TASK STATEMENT » Retype, word for word, the lines from the first line of the entries through the line that holds "return Vector((p[0] *"; leave out the pictures.

— start of DATA RECORDS —

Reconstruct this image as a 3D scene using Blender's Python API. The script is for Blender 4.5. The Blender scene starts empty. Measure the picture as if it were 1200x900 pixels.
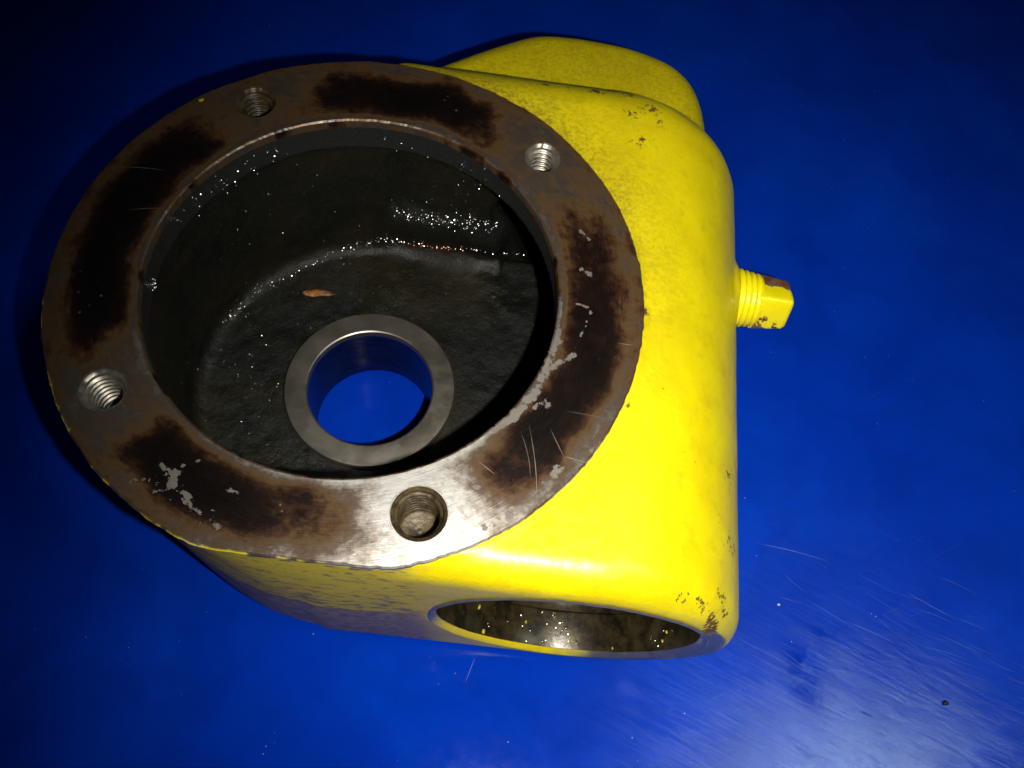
import bpy, bmesh, math, time
import numpy as np
from mathutils import Vector, Matrix

T0 = time.time()
S = 0.1          # metres per model unit (the flange radius is one unit = 100 mm)
ZT = -1.262      # the table top in model units (the flange face is z = 0)

scene = bpy.context.scene
COL = scene.collection

def W(p):
    return Vector((p[0] * S, p[1] * S, (p[2] - ZT) * S))

# ------------------------------------------------------------------ camera
f_px, tilt, roll, cx, cy, cz = 1023.3181, 25.7513, 10.6978, 0.5928, -1.5063, 2.5617
th = math.radians(3.8)
Rz = Matrix.Rotation(-th, 3, 'Z')
t, r = math.radians(tilt), math.radians(roll)
X0 = Vector((1, 0, 0)); D0 = Vector((0, math.sin(t), -math.cos(t))); U0 = Vector((0, math.cos(t), math.sin(t)))
CX = Rz @ (math.cos(r) * X0 + math.sin(r) * U0)
CU = Rz @ (-math.sin(r) * X0 + math.cos(r) * U0)
CD = Rz @ D0
CC = Rz @ Vector((cx, cy, cz))
cam_d = bpy.data.cameras.new('camera')
cam = bpy.data.objects.new('camera', cam_d); COL.objects.link(cam)
M = Matrix((CX, CU, -CD)).transposed().to_4x4()
M.translation = W(CC)
cam.matrix_world = M
cam_d.sensor_width = 36.0
cam_d.lens = f_px / 1200 * 36.0
cam_d.clip_start = 0.01; cam_d.clip_end = 50
scene.camera = cam

def ray_z(uv, z):            # photograph position -> point on a horizontal plane (used to read off positions once)
    d = CD + CX * ((uv[0] - 600) / f_px) - CU * ((uv[1] - 450) / f_px)
    s = (z - CC.z) / d.z
    return CC + d * s

# ------------------------------------------------------------------ light
world = bpy.data.worlds.new('World'); scene.world = world
world.use_nodes = True
bg = world.node_tree.nodes['Background']
bg.inputs['Color'].default_value = (0.55, 0.62, 0.8, 1)
bg.inputs['Strength'].default_value = 0.015

def lamp(name, kind, loc, target, energy, color, **kw):
    d = bpy.data.lights.new(name, kind); d.energy = energy; d.color = color
    for k, v in kw.items(): setattr(d, k, v)
    o = bpy.data.objects.new(name, d); COL.objects.link(o)
    o.location = loc
    o.rotation_euler = (Vector(target) - Vector(loc)).to_track_quat('-Z', 'Y').to_euler()
    return o
# the phone's own flash, beside the lens, aimed a little low and to the right
flash_at = W(CC + CX * 0.27 - CU * 0.10)
lamp('phone_flash', 'SPOT', flash_at, W(ray_z((810, 530), -0.9)), 6.8, (1.0, 0.97, 0.91),
     spot_size=math.radians(92), spot_blend=1.0, shadow_soft_size=0.0028)
# a ceiling lamp far above, whose soft reflection lies on the table at the lower right
glint = W(ray_z((990, 975), ZT))
dirv = (glint - M.translation); dirv.z *= -1; dirv.normalize()
lamp('ceiling_lamp', 'AREA', glint + dirv * 1.6, glint, 0.24, (0.72, 0.95, 1.0), shape='DISK', size=0.36, spread=math.radians(30))

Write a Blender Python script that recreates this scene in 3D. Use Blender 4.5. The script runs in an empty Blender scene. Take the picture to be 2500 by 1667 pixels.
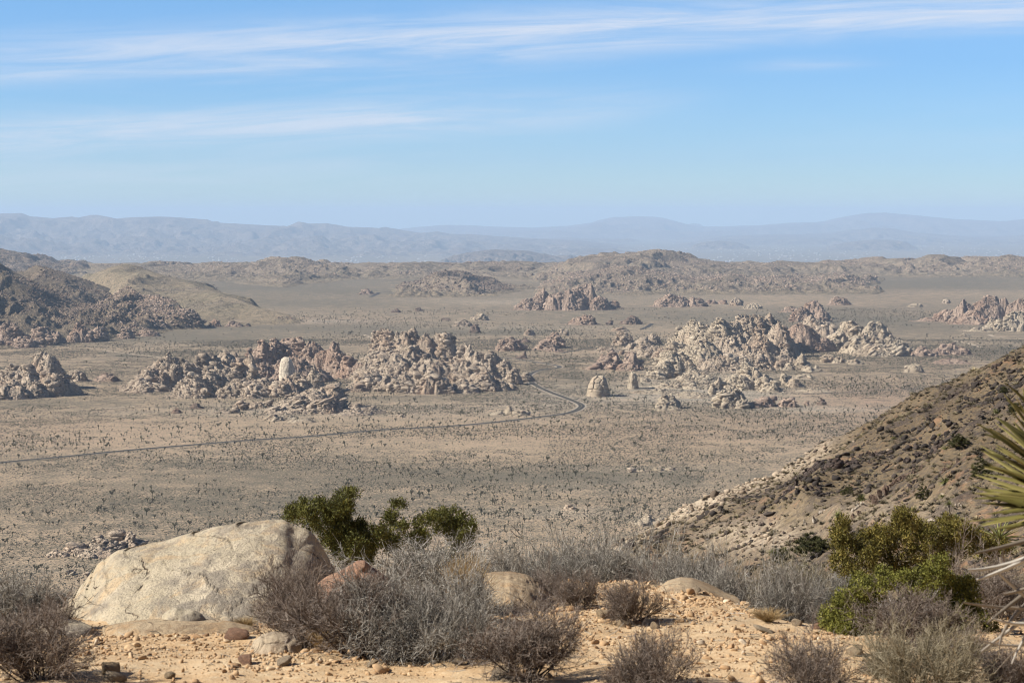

— end of DATA RECORDS —

FINISHED ANSWER »
Reconstruct this image as a 3D scene using Blender's Python API. The script is for Blender 4.5. The Blender scene starts empty. Measure the picture as if it were 1200x900 pixels.
import bpy, bmesh, math, time
import numpy as np
from mathutils import Vector, Matrix

T0 = time.time()
S = 0.1          # metres per model unit (the flange radius is one unit = 100 mm)
ZT = -1.262      # the table top in model units (the flange face is z = 0)

scene = bpy.context.scene
COL = scene.collection

def W(p):
    return Vector((p[0] * S, p[1] * S, (p[2] - ZT) * S))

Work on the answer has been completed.